Written problem >>
Line by line, reproduce exactly the beginning of the listing below, ending with the line that contains "COL = SC.collection" and adding nothing.

Input material >>
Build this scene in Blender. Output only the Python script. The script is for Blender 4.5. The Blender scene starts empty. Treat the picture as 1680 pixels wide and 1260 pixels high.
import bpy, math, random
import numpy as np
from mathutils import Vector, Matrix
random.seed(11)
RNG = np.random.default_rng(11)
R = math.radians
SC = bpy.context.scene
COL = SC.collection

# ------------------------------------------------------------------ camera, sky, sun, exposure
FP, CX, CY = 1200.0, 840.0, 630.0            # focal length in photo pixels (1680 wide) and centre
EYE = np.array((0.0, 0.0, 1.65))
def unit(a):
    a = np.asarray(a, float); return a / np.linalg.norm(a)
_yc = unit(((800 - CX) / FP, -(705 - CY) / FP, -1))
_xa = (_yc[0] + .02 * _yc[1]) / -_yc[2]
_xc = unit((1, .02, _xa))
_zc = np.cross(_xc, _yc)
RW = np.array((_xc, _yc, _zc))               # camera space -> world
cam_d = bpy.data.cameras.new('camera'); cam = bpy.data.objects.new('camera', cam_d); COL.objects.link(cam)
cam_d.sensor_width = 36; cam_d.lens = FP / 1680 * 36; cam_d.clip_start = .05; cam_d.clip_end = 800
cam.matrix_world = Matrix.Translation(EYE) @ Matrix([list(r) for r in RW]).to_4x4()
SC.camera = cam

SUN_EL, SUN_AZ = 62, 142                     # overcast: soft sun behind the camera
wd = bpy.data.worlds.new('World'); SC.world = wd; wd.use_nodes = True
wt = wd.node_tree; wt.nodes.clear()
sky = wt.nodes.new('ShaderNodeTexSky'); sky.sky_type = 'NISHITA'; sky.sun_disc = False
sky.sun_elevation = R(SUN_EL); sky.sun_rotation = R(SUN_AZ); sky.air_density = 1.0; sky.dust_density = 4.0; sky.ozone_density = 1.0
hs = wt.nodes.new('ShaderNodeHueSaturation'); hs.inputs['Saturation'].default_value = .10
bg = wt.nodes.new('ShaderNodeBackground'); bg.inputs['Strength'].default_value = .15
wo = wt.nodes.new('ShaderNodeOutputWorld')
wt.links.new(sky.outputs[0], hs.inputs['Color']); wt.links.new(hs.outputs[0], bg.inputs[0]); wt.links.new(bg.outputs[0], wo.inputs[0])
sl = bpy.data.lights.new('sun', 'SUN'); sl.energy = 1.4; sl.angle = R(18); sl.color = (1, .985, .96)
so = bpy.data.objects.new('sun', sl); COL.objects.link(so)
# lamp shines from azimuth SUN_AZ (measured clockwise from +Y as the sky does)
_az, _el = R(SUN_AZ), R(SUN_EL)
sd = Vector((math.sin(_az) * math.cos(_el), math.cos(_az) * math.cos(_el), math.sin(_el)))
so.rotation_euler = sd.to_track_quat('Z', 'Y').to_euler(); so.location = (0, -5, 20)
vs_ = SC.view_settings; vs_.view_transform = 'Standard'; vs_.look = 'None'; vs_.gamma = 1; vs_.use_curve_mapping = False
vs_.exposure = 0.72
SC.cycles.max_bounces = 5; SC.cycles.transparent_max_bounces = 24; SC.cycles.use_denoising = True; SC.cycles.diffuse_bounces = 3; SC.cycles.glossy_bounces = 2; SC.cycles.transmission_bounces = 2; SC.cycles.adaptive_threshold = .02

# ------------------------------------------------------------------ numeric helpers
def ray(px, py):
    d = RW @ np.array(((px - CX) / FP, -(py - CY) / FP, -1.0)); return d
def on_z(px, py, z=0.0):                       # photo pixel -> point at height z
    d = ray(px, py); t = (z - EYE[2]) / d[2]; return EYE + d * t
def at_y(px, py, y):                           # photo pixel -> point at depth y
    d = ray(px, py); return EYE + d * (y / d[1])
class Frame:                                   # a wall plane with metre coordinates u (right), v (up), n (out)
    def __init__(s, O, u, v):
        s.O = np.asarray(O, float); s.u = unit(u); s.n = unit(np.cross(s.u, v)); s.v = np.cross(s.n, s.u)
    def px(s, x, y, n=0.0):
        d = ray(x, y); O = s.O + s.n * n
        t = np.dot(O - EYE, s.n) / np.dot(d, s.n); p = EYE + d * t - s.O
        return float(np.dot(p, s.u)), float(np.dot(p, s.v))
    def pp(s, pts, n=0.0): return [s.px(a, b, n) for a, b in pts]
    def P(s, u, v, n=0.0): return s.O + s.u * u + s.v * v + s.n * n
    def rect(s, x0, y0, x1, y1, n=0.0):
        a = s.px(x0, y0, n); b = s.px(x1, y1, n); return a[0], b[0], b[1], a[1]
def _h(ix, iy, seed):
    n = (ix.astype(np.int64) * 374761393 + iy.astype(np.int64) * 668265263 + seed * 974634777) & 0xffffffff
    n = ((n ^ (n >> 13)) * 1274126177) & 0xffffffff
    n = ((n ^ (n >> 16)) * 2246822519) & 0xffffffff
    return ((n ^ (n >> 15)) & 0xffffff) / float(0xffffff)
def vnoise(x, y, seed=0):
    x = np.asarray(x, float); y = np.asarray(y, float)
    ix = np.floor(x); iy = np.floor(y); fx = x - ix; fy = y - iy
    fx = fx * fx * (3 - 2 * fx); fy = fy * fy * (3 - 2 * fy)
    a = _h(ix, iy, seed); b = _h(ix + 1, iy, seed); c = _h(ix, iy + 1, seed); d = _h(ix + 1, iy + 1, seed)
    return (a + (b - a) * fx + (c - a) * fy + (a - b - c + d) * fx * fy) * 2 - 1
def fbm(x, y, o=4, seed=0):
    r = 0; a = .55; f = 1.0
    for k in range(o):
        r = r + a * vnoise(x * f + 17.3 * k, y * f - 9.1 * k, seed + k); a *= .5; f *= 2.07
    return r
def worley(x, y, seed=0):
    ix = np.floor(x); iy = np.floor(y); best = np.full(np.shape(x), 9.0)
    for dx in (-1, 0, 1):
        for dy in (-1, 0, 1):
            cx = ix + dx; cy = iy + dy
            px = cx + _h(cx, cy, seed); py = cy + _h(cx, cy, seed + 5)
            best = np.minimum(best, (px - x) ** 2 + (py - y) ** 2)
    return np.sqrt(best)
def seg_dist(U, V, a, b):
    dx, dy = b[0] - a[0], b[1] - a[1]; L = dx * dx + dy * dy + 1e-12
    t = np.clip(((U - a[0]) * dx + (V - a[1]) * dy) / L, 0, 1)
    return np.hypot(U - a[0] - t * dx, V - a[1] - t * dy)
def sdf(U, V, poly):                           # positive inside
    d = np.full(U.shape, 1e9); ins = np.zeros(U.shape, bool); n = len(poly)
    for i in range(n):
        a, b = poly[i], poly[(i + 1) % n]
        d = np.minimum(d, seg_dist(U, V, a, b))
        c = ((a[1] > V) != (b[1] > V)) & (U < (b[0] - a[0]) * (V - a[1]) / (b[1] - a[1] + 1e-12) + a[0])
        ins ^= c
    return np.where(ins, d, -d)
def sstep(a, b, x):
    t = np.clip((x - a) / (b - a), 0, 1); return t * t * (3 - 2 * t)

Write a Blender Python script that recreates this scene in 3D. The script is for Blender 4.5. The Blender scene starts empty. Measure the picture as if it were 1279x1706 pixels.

Solution to the exercise >>
Build this scene in Blender. Output only the Python script. The script is for Blender 4.5. The Blender scene starts empty. Treat the picture as 1680 pixels wide and 1260 pixels high.
import bpy, math, random
import numpy as np
from mathutils import Vector, Matrix
random.seed(11)
RNG = np.random.default_rng(11)
R = math.radians
SC = bpy.context.scene
COL = SC.collection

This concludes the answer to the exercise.